Sunday, September 24, 2017

Full of Flame

So it's been a productive two weeks of running. First is that fact that I'm still running, woo! As I get closer to the taper and the race I begin to understand the tired looks my past marathon friends have given me at this time in training. If you follow a training plan even closely you are logging and running more than you probably have before. My plan only has me doing four days a week too! If I did the five-to-six days of running of other plans, I'd be even more cooked than I am now. But, that being said, I still am finding some peace in running and it hasn't felt like a chore that often.

That brings me to second productive note: I ran 21.21 miles two weeks ago at an 8:51. Longest I've ever gone although not done yet. The run was pretty good all things being considered, and the fact I may now have blocked most of it out. But the overall time was at pace so when I did stop my watch I managed to make up the time which is cool. I felt like I could keep going although I was happy it was over. What I'm not sure about is if I could have kept going while running it 31 seconds faster... But, as I've said before, I'm trying to enjoy this process so that I want to run more especially if I don't make my BQ.

And my last point is, three, yesterday I did 16 at an 8:37! I definitely felt like that one I wanted to end, although more so because I was tired of working than a particular pain or something similar. In still debating what I do twice day: aim for the 8:20 and 3:40:00 goal or just run. I really want to finish and I worry if I got for the 8:20 I may not. But as I previously posted, sometimes you've just gotta go and see as well. Time will tell I guess...

I have one more long run (aiming for 22.2) and then just two weeks of speed with the tapering longer runs. Tinensure flies when you're logging miles and miles and miles.

Monday, September 4, 2017

And I'm Free, Like the Wind

Just a quick post I'd been meaning to do about goals. So I, no surprise I think, own a Fitbit and have for years. I love it and love he step tracking and the goal making. I've always been pretty good at living up to the 10K a day,but about four months ago went to 11.5K. NBD I suppose, but it was a new goal.
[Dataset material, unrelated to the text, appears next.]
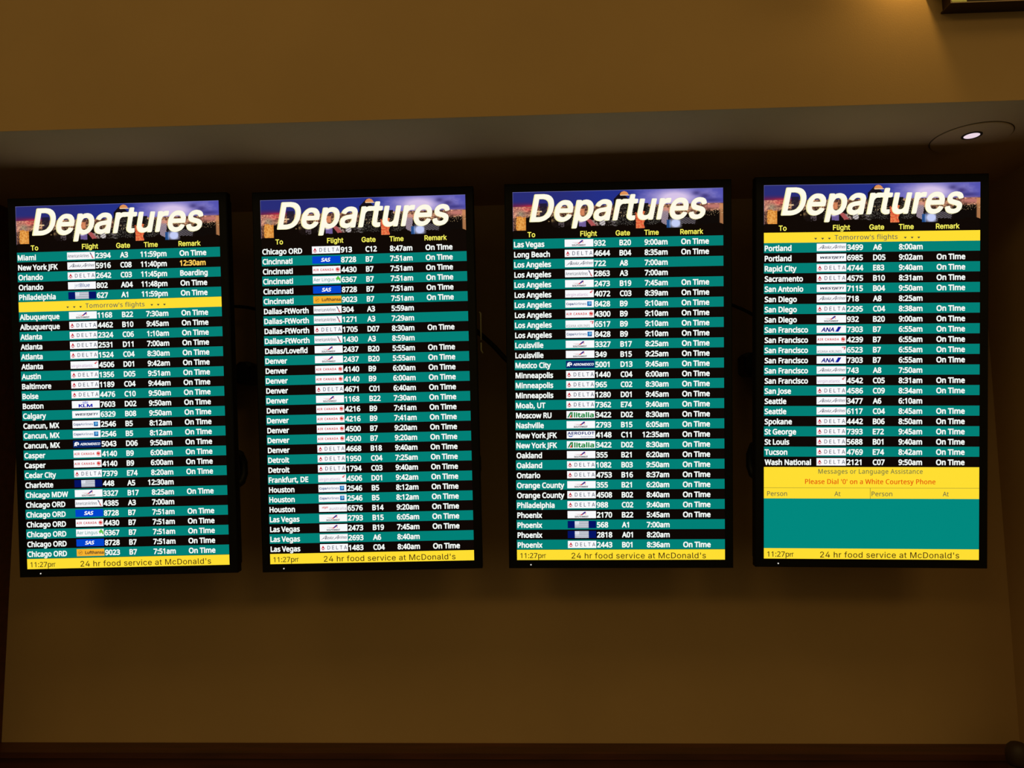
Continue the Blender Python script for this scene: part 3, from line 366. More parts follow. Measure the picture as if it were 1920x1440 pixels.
"D":[201,[22,2,26,-2,95,-1,117,2,146,14,170,38,179,56,184,75,185,122,180,144,172,163,161,178,146,190,128,199,102,204,26,205,22,202],[52,27,52,177,55,179,95,179,124,171,144,155,156,126,157,89,150,59,135,40,113,28,84,24,55,24]],
"E":[167,[22,2,26,-2,150,-2,152,13,150,24,55,24,51,27,52,89,139,90,144,93,142,116,55,116,52,118,52,177,55,179,150,179,150,204,26,205,22,202]],
"F":[164,[22,2,26,-2,48,-2,51,2,52,86,135,87,140,89,139,113,52,115,52,177,55,179,146,179,149,184,149,198,146,205,26,205,22,202]],
"G":[208,[80,-1,116,-4,138,0,152,7,177,28,190,57,193,101,189,104,113,103,113,78,160,78,164,76,160,57,153,43,142,33,127,26,102,23,80,29,62,43,50,61,43,94,45,127,58,156,76,173,98,180,124,178,145,166,164,138,189,138,191,141,183,163,171,181,153,196,127,206,91,207,73,202,58,194,33,170,24,152,18,134,15,90,18,68,26,47,47,17,65,5]],
"H":[207,[22,2,26,-2,48,-2,51,2,52,89,153,91,155,89,155,2,157,-2,182,-2,184,2,184,129,184,202,182,205,157,205,155,202,155,122,153,117,52,118,51,202,48,205,30,205,22,202]],
"I":[120,[11,2,14,-2,105,-2,109,0,109,24,76,25,75,27,75,177,80,179,109,180,109,202,105,205,14,205,11,202,11,180,44,179,46,177,46,27,44,25,12,24]],
"J":[159,[51,-1,73,-4,99,0,120,14,132,32,136,57,135,204,110,205,107,203,107,54,105,43,99,32,92,26,81,22,59,25,52,29,44,39,41,68,37,71,15,71,12,68,13,43,19,25,33,8]],
"K":[187,[22,2,26,-2,48,-2,51,2,51,64,77,93,81,93,146,1,150,-2,179,-2,180,2,100,115,179,201,179,204,146,205,142,203,52,103,51,202,48,205,30,205,22,202]],
"L":[157,[22,2,26,-2,142,-2,146,2,145,24,55,24,52,27,51,202,48,205,26,205,22,202]],
"M":[251,[22,2,26,-2,48,-2,50,2,52,158,112,2,117,-2,135,-2,139,1,197,153,200,151,200,2,204,-2,226,-2,229,2,229,140,229,202,226,205,193,205,188,202,128,41,124,40,62,203,59,205,26,205,22,202]],
"N":[209,[22,2,26,-2,48,-2,52,2,52,163,153,-1,186,-1,186,204,161,205,158,202,157,42,55,205,26,205,22,202]],
"O":[213,[80,-1,116,-4,135,0,153,8,167,19,179,32,187,47,195,68,198,112,195,134,188,156,167,185,149,198,131,205,113,208,91,207,73,202,58,194,43,181,31,167,18,134,15,90,18,68,26,47,48,17,65,5],[95,24,69,36,54,54,45,79,44,116,51,145,65,164,87,178,113,180,138,172,158,152,169,123,170,87,161,57,145,37,124,25]],
"P":[178,[22,2,26,-2,48,-2,51,2,52,71,102,73,121,76,142,87,156,104,164,129,163,158,152,180,135,195,121,202,102,205,26,205,22,202],[52,100,52,177,55,179,102,179,117,174,128,166,135,151,136,137,132,118,124,108,102,99]],
"Q":[213,[157,-17,160,-21,182,-21,185,-21,188,-17,164,16,183,37,196,70,198,114,190,150,171,181,156,193,142,201,124,206,105,208,73,202,55,191,41,179,30,165,22,147,16,125,15,103,16,81,22,56,40,25,65,5,84,-2,105,-4,124,-3,142,2],[105,23,80,29,60,45,47,70,43,103,48,136,62,161,84,176,109,181,135,174,154,157,167,132,170,99,165,67,149,40,145,40,124,65,98,65,98,61,124,27]],
"R":[180,[22,2,26,-2,48,-2,51,2,52,75,55,77,95,77,99,76,139,1,142,-2,172,-1,128,82,145,93,155,104,162,118,165,133,165,151,160,169,151,184,138,195,121,202,102,205,26,205,22,202],[52,104,52,177,55,179,102,179,117,175,129,166,135,152,136,137,133,122,124,112,102,104]],
"S":[179,[61,-2,97,-5,126,1,150,17,162,38,165,57,163,71,148,93,126,106,65,126,54,134,48,144,49,158,55,169,68,178,86,182,105,180,119,174,128,166,134,151,162,151,158,169,149,184,134,197,116,205,86,208,57,202,35,188,22,166,19,151,21,137,25,126,33,115,57,100,121,78,131,71,136,60,135,46,126,33,112,25,94,21,72,24,57,30,47,42,43,55,17,56,14,53,16,42,25,23,39,8]],
"T":[179,[75,2,77,-1,80,-2,102,-2,104,2,104,177,109,179,167,179,167,204,15,205,11,202,11,180,73,179,75,177]],
"U":[207,[76,-1,106,-5,135,0,159,13,177,35,182,50,184,68,184,202,182,205,161,205,155,202,155,71,151,50,135,31,121,24,106,22,92,23,77,28,63,39,56,50,51,71,51,202,48,205,30,205,22,202,22,68,25,50,32,31,44,17,59,6]],
"V":[192,[79,2,81,-2,85,-2,110,-2,114,2,186,202,183,205,158,205,156,202,96,29,36,202,34,205,12,205,5,202]],
"W":[274,[60,2,67,-2,92,-2,94,2,136,159,140,154,180,2,183,-2,212,-2,269,202,267,205,241,205,239,202,198,36,154,202,150,205,121,204,78,35,35,202,30,205,12,205,5,202]],
"X":[190,[7,2,9,-2,38,0,93,80,97,81,151,0,180,-2,183,2,113,104,179,202,177,205,147,203,97,127,93,129,42,205,13,205,11,202,78,104]],
"Y":[189,[80,2,81,-2,85,-2,107,-2,109,2,109,82,183,202,180,205,150,203,96,112,92,114,38,204,9,205,6,202,80,82]],
"Z":[175,[15,2,18,-2,160,-2,160,24,55,24,52,27,160,184,160,203,156,205,18,205,15,202,15,180,18,179,120,179,124,177,16,20]],
"a":[156,[42,-1,61,-5,80,-3,98,5,108,13,109,17,109,2,112,-1,134,-2,136,2,135,115,125,137,109,149,80,155,51,151,29,138,16,119,18,114,40,108,58,126,69,130,83,130,98,126,108,111,109,100,105,95,40,83,25,75,15,64,11,46,14,24,25,8],[61,20,49,24,41,31,39,46,43,55,61,64,107,71,108,50,99,31,83,22]],
"b":[170,[21,-1,45,-2,49,19,59,6,78,-3,99,-4,118,0,132,10,145,24,152,39,157,61,157,90,152,111,140,133,125,146,103,154,81,155,63,148,49,132,47,202,45,205,23,205,19,202,19,2],[85,20,67,27,55,39,49,57,47,82,51,104,60,119,74,128,92,130,110,124,121,111,129,90,129,68,124,46,115,31,103,23]],
"c":[158,[60,-1,88,-5,114,2,134,17,146,39,145,42,121,48,114,34,103,25,92,21,78,20,59,28,45,48,40,71,42,93,49,111,63,125,81,130,99,127,112,119,121,103,146,111,140,126,131,137,118,147,103,153,74,155,48,147,29,130,16,104,12,68,19,39,36,13]],
"d":[170,[56,-1,78,-5,96,-2,110,6,121,18,125,-2,147,-2,150,2,150,202,147,205,125,205,123,202,121,133,111,144,99,152,85,155,67,154,52,150,38,141,27,130,19,115,12,82,13,61,17,42,31,17,42,6],[78,21,63,25,49,39,41,61,40,82,45,104,54,119,67,128,85,130,103,124,115,111,121,93,123,68,118,46,109,31,96,23]],
"e":[162,[60,-1,88,-5,114,0,136,15,147,35,143,39,121,43,114,31,105,24,92,21,78,21,58,28,44,46,41,65,150,68,149,97,139,124,121,144,99,153,70,154,45,145,27,127,16,103,12,68,18,39,35,13],[41,91,44,104,53,119,67,128,81,130,96,128,107,122,115,111,121,93,118,90]],
"f":[101,[31,2,37,-2,56,-2,58,2,58,126,59,129,92,130,93,133,92,153,59,154,59,173,66,186,77,188,92,187,98,206,96,211,70,213,48,206,39,198,33,187,30,154,5,153,1,151,1,133,4,129,30,129]],
"g":[170,[56,-58,81,-62,110,-58,132,-47,146,-29,151,-4,150,153,125,153,121,133,110,145,96,153,78,155,59,153,35,138,20,116,13,91,13,62,20,36,34,17,56,4,78,0,99,4,111,11,121,22,123,18,120,-18,114,-27,103,-34,88,-37,67,-35,54,-29,41,-15,21,-25,19,-29,30,-44],[78,25,59,32,48,43,41,62,40,84,45,105,55,120,67,128,85,130,103,125,115,113,122,95,123,69,119,51,110,36,96,27]],
"h":[164,[19,2,23,-2,45,-2,47,2,49,104,60,122,70,128,85,130,103,125,110,118,115,107,118,-1,143,-2,144,2,144,104,138,129,121,147,96,155,69,151,57,144,49,134,47,202,45,205,23,205,19,202]],
"i":[67,[19,2,26,-2,44,-2,47,2,47,147,44,153,22,153,20,151],[27,177,40,177,51,187,50,202,40,210,26,210,16,198,18,184]],
"j":[67,[-6,-55,-2,-59,5,-59,27,-53,40,-41,46,-26,45,153,20,152,19,-15,13,-30,-3,-33,-6,-37],[25,178,38,176,50,185,51,199,42,209,27,210,16,200,15,189]],
"k":[152,[19,2,23,-2,45,-2,47,2,47,53,59,67,63,67,118,-2,147,-2,149,2,83,86,145,151,143,153,114,153,49,87,47,202,45,205,23,205,19,202]],
"l":[76,[37,1,56,-3,74,1,67,23,52,24,47,34,47,201,45,205,23,205,19,201,20,30,25,12]],
"m":[244,[19,2,23,-2,45,-2,47,2,49,107,59,124,70,129,81,131,97,126,107,111,108,2,110,-2,132,-2,136,2,137,107,147,124,158,129,169,131,187,125,196,111,198,-1,223,-2,224,107,222,122,215,137,201,149,179,156,165,155,150,151,139,144,129,131,114,147,96,155,70,153,59,147,49,135,45,153,23,153,19,151]],
"n":[164,[19,2,23,-2,45,-2,47,2,49,104,60,122,70,128,85,130,103,125,110,118,115,107,118,-1,143,-2,144,107,137,129,125,145,107,153,85,155,63,148,49,134,45,153,23,153,19,151]],
"o":[166,[60,-1,88,-5,115,2,137,21,150,46,154,82,146,115,128,139,103,153,74,155,48,147,29,130,16,104,12,68,19,39,36,13],[78,20,63,25,49,39,41,61,40,82,45,104,56,120,70,129,88,130,103,126,117,111,125,90,126,68,121,46,110,30,96,22]],
"p":[170,[19,-55,23,-59,41,-59,45,-59,47,-55,49,19,59,7,70,-1,85,-5,99,-4,114,-1,129,7,140,18,149,32,154,47,157,69,154,105,142,130,121,148,99,155,78,154,59,145,49,133,45,153,20,152],[81,21,64,29,53,43,47,65,47,87,52,105,61,119,74,128,92,130,110,124,121,111,128,90,129,65,125,47,114,30,99,22]],
"q":[170,[123,-55,125,-59,143,-59,150,-55,150,152,125,153,121,133,110,145,96,153,78,155,59,153,45,146,34,138,18,112,12,76,17,43,23,28,34,13,48,2,63,-3,81,-5,96,-2,110,6,121,18],[74,21,58,29,47,43,41,65,41,87,45,105,56,121,70,129,88,130,105,123,117,109,122,90,123,65,117,43,107,29,92,22]],
"r":[104,[19,2,23,-2,45,-2,47,2,47,97,49,107,56,118,67,126,99,129,97,155,70,153,59,147,49,137,45,153,23,153,19,151]],
"s":[146,[48,-1,74,-5,100,-1,119,10,131,28,134,39,133,53,122,71,104,82,56,95,49,101,45,108,46,115,50,122,60,129,71,131,93,127,107,109,130,115,127,126,118,140,96,153,71,155,49,151,31,140,19,122,17,111,19,97,31,79,49,70,93,58,100,53,105,46,104,35,100,29,89,22,78,20,64,21,53,24,44,31,38,44,14,39,15,28,24,14,34,5]],
"t":[91,[47,0,66,-3,86,0,82,22,59,23,53,29,52,40,52,128,81,129,83,131,83,149,81,153,56,153,52,157,51,189,26,190,24,186,24,157,23,154,4,153,1,149,1,131,24,128,26,26,32,11]],
"u":[164,[52,0,70,-4,89,-2,103,5,118,18,118,0,144,0,143,153,117,153,115,47,103,29,92,23,81,22,70,23,59,28,49,44,46,153,21,153,19,58,21,36,32,15]],
"v":[156,[63,2,67,-2,89,-2,93,1,149,147,150,151,147,153,120,151,78,30,36,151,13,153,6,151]],
"w":[227,[53,2,55,-2,80,-1,113,114,146,1,149,-2,171,-2,174,2,218,153,193,153,190,151,160,40,157,45,127,153,102,153,99,151,69,40,66,45,37,151,33,153,15,153,8,151]],
"x":[151,[8,2,10,-2,36,-2,39,1,76,58,112,1,116,-2,141,-2,144,2,93,75,93,78,141,152,112,153,76,97,42,151,39,153,10,152,60,78]],
"y":[156,[18,-56,34,-60,53,-57,67,-49,76,-38,149,148,150,151,147,153,120,151,78,30,36,151,31,153,5,151,63,-1,56,-20,49,-30,42,-34,24,-33]],
"z":[152,[15,2,19,-2,135,-2,137,13,135,24,59,24,55,27,133,129,134,151,131,153,19,153,19,128,95,128,98,126,16,20]],
" ":[75]}}
_gc = {}
CAP = {}; BASE = {}
for _st, _ch in (('B', 'H'), ('R', 'H'), ('A', 'F'), ('H', 'D'), ('N', 'H')):
    _ys = [q for l in GLYPHS[_st][_ch][1:] for q in l[1::2]]
    CAP[_st] = (max(_ys)-min(_ys))/400; BASE[_st] = -min(_ys)/400
def glyph(st, ch):
    k = (st, ch)
    if k not in _gc:
        g = GLYPHS[st][ch]
        loops = [[(l[i]/400, l[i+1]/400) for i in range(0, len(l), 2)] for l in g[1:]]
        vs = [p for l in loops for p in l]
        tr = []
        def signed(l): return sum(l[i-1][0]*l[i][1]-l[i][0]*l[i-1][1] for i in range(len(l)))/2
        def inside(p, l):
            c = False
            for i in range(len(l)):
                (x1, y1), (x2, y2) = l[i-1], l[i]
                if (y1 > p[1]) != (y2 > p[1]) and p[0] < (x2-x1)*(p[1]-y1)/(y2-y1)+x1: c = not c
            return c
        offs = [0]
        for l in loops: offs.append(offs[-1]+len(l))
        outer = [i for i, l in enumerate(loops) if signed(l) > 0]
        for io in outer:                       # each island with its own holes
            mem = [io] + [i for i, l in enumerate(loops) if i not in outer and inside(l[0], loops[io])]
            idx = [offs[i]+k for i in mem for k in range(len(loops[i]))]
            for t in tessellate_polygon([[Vector((x, y, 0)) for x, y in loops[i]] for i in mem]):
                t = [idx[q] for q in t]
                (ax, ay), (bx, by), (cx, cy) = (vs[i] for i in t)
                A = (bx-ax)*(cy-ay) - (by-ay)*(cx-ax)
                if abs(A) < 1e-9: continue
                tr.append(tuple(t) if A > 0 else (t[0], t[2], t[1]))
        _gc[k] = (g[0]/400, vs, tr)
    return _gc[k]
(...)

And then, aside from times I couldn't make the goal, mostly with traveling, I would find myself doing that good old, walk around the house to make goals some times. Again, NBD except now I'm running. A lot. And I found I just didn't want to do that to myself. And so I moved back to 10K and, more importantly, am trying to give myself a break if it doesn't seem like I'll make it through just a normal day.

So, why say all this?

Because I'm trying to be a realist about my life and goals. I want to qualify, but I may not and sometimes that's okay. I want to walk more, but sometimes I may not and that's okay too. Sometimes you just have to realize it okay to just be okay.

Saturday, September 2, 2017

Better to Die than to Crawl

Here's the neat thing about Baystate: they have pace Runner's for certain time goals and mine is on such group. Here's the mental concern with that: can I keep pace? Obviously that's my goal so the answer should be yes, but there's that large unknown.

My 20 miler went well, but I'm still running 40 seconds slower than the race and I also do stop and stretch so I'm really more like a minute off goal. I know that the plans say to keep a slower pace and the speed work is where I make up the time and, when you put it together, voila!, success! But it seems so hard to comprehend. So while I plan to start with the pace group there's a part of me that's worries that right off the gate I'm going to find myself failing and knowing I have 22, 20 or even just 10 miles to go. I think I'm mentally strong enough to say "F that" and just do what I need to do, but that could be a long time of "uuuuugh really."

The flip side though is maybe it'll be okay. Maybe he pace group will be just what I need and I'll find myself doing what I've been trying to do. My speed work has always been at or below the paces, but as I tell my husband, I ran track, I know how to sprint and do speed work. So I'm not 100% sure how much of an accurate gauge that may be. Then again, I did a half aeration today at the pace of 8:38 and per how I felt and my heart rate watch, it wasn't too much work.

I guess, as I've posted before, this is the unknown with someone this long and, for me, new. When it comes to race day it just may be a crap shoot after all and so the question is how do I approach it and, I think, I just attack.